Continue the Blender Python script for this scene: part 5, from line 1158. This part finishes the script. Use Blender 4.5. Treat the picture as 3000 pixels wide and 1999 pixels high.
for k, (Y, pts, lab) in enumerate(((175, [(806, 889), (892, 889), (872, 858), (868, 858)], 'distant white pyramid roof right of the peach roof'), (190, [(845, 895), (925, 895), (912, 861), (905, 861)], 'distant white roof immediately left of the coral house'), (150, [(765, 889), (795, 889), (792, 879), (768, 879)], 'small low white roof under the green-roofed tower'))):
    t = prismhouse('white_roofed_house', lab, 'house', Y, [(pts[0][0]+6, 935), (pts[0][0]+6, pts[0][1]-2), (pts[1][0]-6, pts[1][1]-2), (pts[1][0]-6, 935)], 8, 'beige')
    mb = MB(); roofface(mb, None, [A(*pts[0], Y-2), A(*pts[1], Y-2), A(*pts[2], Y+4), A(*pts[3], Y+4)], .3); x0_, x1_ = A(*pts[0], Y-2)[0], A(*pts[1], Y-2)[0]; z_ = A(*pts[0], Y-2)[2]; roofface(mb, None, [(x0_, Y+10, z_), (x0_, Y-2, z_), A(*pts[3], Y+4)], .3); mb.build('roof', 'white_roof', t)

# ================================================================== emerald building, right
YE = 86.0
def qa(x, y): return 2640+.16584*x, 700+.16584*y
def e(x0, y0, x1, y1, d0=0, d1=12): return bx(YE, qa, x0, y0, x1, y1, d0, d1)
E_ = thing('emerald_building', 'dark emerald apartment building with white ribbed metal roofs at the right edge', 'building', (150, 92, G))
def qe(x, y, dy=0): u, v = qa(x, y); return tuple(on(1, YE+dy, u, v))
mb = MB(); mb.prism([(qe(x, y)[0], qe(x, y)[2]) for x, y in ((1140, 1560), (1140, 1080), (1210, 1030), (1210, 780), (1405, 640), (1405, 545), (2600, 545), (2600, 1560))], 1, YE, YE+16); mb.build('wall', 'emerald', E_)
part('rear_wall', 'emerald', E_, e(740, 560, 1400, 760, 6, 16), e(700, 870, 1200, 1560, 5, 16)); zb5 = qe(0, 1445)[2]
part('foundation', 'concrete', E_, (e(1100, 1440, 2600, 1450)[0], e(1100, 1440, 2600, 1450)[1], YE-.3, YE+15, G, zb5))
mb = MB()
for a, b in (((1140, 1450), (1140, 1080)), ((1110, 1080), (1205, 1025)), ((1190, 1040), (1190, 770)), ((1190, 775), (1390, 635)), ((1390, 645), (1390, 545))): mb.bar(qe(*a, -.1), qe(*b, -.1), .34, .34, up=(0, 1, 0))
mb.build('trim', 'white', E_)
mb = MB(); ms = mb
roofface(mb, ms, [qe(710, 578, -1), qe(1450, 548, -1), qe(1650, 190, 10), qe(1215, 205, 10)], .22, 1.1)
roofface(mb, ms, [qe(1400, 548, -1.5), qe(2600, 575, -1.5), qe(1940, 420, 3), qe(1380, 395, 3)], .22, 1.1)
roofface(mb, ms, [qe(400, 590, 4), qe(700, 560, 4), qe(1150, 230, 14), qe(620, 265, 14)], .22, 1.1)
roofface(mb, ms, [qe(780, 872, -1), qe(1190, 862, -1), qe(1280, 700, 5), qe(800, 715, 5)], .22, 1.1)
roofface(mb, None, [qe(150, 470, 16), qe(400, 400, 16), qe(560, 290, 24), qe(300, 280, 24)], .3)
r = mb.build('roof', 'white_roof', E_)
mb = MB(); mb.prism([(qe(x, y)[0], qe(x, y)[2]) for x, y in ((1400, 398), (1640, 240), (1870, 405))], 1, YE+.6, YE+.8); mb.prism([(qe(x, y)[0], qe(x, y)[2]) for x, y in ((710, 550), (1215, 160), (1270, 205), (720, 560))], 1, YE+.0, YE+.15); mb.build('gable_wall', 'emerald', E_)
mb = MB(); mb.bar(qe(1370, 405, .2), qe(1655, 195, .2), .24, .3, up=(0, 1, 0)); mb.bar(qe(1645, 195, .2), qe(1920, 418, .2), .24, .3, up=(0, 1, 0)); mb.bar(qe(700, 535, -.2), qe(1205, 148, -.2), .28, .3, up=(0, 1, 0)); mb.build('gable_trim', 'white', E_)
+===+
Reproduce the data shown above exactly.

Answer for the task
Continue the Blender Python script for this scene: part 5, from line 1158. This part finishes the script. Use Blender 4.5. Treat the picture as 3000 pixels wide and 1999 pixels high.
for k, (Y, pts, lab) in enumerate(((175, [(806, 889), (892, 889), (872, 858), (868, 858)], 'distant white pyramid roof right of the peach roof'), (190, [(845, 895), (925, 895), (912, 861), (905, 861)], 'distant white roof immediately left of the coral house'), (150, [(765, 889), (795, 889), (792, 879), (768, 879)], 'small low white roof under the green-roofed tower'))):
    t = prismhouse('white_roofed_house', lab, 'house', Y, [(pts[0][0]+6, 935), (pts[0][0]+6, pts[0][1]-2), (pts[1][0]-6, pts[1][1]-2), (pts[1][0]-6, 935)], 8, 'beige')
    mb = MB(); roofface(mb, None, [A(*pts[0], Y-2), A(*pts[1], Y-2), A(*pts[2], Y+4), A(*pts[3], Y+4)], .3); x0_, x1_ = A(*pts[0], Y-2)[0], A(*pts[1], Y-2)[0]; z_ = A(*pts[0], Y-2)[2]; roofface(mb, None, [(x0_, Y+10, z_), (x0_, Y-2, z_), A(*pts[3], Y+4)], .3); mb.build('roof', 'white_roof', t)

# ================================================================== emerald building, right
YE = 86.0
def qa(x, y): return 2640+.16584*x, 700+.16584*y
def e(x0, y0, x1, y1, d0=0, d1=12): return bx(YE, qa, x0, y0, x1, y1, d0, d1)
E_ = thing('emerald_building', 'dark emerald apartment building with white ribbed metal roofs at the right edge', 'building', (150, 92, G))
def qe(x, y, dy=0): u, v = qa(x, y); return tuple(on(1, YE+dy, u, v))
mb = MB(); mb.prism([(qe(x, y)[0], qe(x, y)[2]) for x, y in ((1140, 1560), (1140, 1080), (1210, 1030), (1210, 780), (1405, 640), (1405, 545), (2600, 545), (2600, 1560))], 1, YE, YE+16); mb.build('wall', 'emerald', E_)
part('rear_wall', 'emerald', E_, e(740, 560, 1400, 760, 6, 16), e(700, 870, 1200, 1560, 5, 16)); zb5 = qe(0, 1445)[2]
part('foundation', 'concrete', E_, (e(1100, 1440, 2600, 1450)[0], e(1100, 1440, 2600, 1450)[1], YE-.3, YE+15, G, zb5))
mb = MB()
for a, b in (((1140, 1450), (1140, 1080)), ((1110, 1080), (1205, 1025)), ((1190, 1040), (1190, 770)), ((1190, 775), (1390, 635)), ((1390, 645), (1390, 545))): mb.bar(qe(*a, -.1), qe(*b, -.1), .34, .34, up=(0, 1, 0))
mb.build('trim', 'white', E_)
mb = MB(); ms = mb
roofface(mb, ms, [qe(710, 578, -1), qe(1450, 548, -1), qe(1650, 190, 10), qe(1215, 205, 10)], .22, 1.1)
roofface(mb, ms, [qe(1400, 548, -1.5), qe(2600, 575, -1.5), qe(1940, 420, 3), qe(1380, 395, 3)], .22, 1.1)
roofface(mb, ms, [qe(400, 590, 4), qe(700, 560, 4), qe(1150, 230, 14), qe(620, 265, 14)], .22, 1.1)
roofface(mb, ms, [qe(780, 872, -1), qe(1190, 862, -1), qe(1280, 700, 5), qe(800, 715, 5)], .22, 1.1)
roofface(mb, None, [qe(150, 470, 16), qe(400, 400, 16), qe(560, 290, 24), qe(300, 280, 24)], .3)
r = mb.build('roof', 'white_roof', E_)
mb = MB(); mb.prism([(qe(x, y)[0], qe(x, y)[2]) for x, y in ((1400, 398), (1640, 240), (1870, 405))], 1, YE+.6, YE+.8); mb.prism([(qe(x, y)[0], qe(x, y)[2]) for x, y in ((710, 550), (1215, 160), (1270, 205), (720, 560))], 1, YE+.0, YE+.15); mb.build('gable_wall', 'emerald', E_)
mb = MB(); mb.bar(qe(1370, 405, .2), qe(1655, 195, .2), .24, .3, up=(0, 1, 0)); mb.bar(qe(1645, 195, .2), qe(1920, 418, .2), .24, .3, up=(0, 1, 0)); mb.bar(qe(700, 535, -.2), qe(1205, 148, -.2), .28, .3, up=(0, 1, 0)); mb.build('gable_trim', 'white', E_)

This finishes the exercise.